12. The stationary battery charger recited in claim 8, further comprising a controller area network (CAN) bus electrically coupled to the one or more enhanced power modules.

13. The stationary battery charger recited in claim 8, further comprising a DC-DC converter electrically coupled to the one or more enhanced power modules.

14. The stationary battery charger recited in claim 8, further comprising a control bus, included on the one or more enhanced power modules and coupled to the control system, capable of transmitting commands to a power factor correction (PFC), a DC-DC converter, an AC-DC power conversion topology, or a switched mode power supply (SMPS).

15. A stationary battery charger, configured to detachably couple with and charge a battery electric vehicle (BEV) battery, comprising:

an input for receiving alternating current (AC) voltage from an electrical grid;

one or more electrical cables configured to detachably couple with BEVs;

one or more enhanced power modules, electrically coupled to the input, that convert AC voltage to direct current (DC) voltage, each comprising:

a switched mode power supply (SMPS) coupled to a low voltage output for powering auxiliary circuits within the stationary battery charger;

a power factor correction (PFC) module that rectifies AC voltage received from the grid into DC voltage supplied to the SMPS and the one or more electrical cables;

an isolation monitoring device (IMD) electrically coupled to the one or more electrical cables; and

a control system, electrically connected to the SMPS that controls the SMPS, the IMD, and the PFC module.

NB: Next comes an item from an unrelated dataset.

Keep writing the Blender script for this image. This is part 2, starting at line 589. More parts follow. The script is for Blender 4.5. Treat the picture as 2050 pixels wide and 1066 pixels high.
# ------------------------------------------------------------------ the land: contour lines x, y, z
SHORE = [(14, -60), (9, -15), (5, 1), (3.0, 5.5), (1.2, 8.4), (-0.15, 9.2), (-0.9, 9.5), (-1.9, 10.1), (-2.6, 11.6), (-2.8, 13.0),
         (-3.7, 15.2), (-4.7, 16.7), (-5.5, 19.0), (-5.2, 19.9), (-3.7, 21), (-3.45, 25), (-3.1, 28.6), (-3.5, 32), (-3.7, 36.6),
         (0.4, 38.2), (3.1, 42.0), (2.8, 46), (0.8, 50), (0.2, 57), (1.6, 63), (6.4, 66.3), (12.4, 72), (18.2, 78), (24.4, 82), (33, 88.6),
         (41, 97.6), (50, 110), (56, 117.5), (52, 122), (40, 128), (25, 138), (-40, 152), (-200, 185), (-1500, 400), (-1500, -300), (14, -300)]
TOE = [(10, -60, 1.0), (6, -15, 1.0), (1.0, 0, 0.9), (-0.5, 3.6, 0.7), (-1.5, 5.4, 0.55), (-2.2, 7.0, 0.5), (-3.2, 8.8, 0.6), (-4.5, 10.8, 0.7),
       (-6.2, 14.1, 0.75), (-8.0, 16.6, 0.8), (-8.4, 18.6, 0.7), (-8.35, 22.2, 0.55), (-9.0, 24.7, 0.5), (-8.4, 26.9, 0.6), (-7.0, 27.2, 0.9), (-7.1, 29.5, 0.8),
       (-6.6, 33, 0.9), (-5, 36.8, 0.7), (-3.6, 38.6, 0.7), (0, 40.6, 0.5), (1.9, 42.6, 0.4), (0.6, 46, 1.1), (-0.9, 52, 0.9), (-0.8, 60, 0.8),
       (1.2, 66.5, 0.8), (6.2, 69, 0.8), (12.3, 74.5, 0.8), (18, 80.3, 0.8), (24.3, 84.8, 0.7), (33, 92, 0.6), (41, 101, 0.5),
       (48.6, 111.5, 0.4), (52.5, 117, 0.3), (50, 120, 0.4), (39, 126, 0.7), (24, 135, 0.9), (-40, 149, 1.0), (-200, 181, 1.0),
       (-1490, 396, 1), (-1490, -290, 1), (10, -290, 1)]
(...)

16. The stationary battery charger recited in claim 15, further comprising one or more auxiliary circuits included with the one or more enhanced power modules.

17. The stationary battery charger recited in claim 16, further comprising an intra-module data bus coupling the control system on the one or more enhanced power modules with the one or more auxiliary circuits.

18. The stationary battery charger recited in claim 15, wherein the auxiliary circuits include a contactor interface, a cooling system interface, or an isolation monitoring device (IMD) interface.

19. The stationary battery charger recited in claim 15, further comprising a controller area network (CAN) bus electrically coupled to the one or more enhanced power modules.

20. The stationary battery charger recited in claim 15, further comprising a DC-DC converter electrically coupled to the one or more enhanced power modules.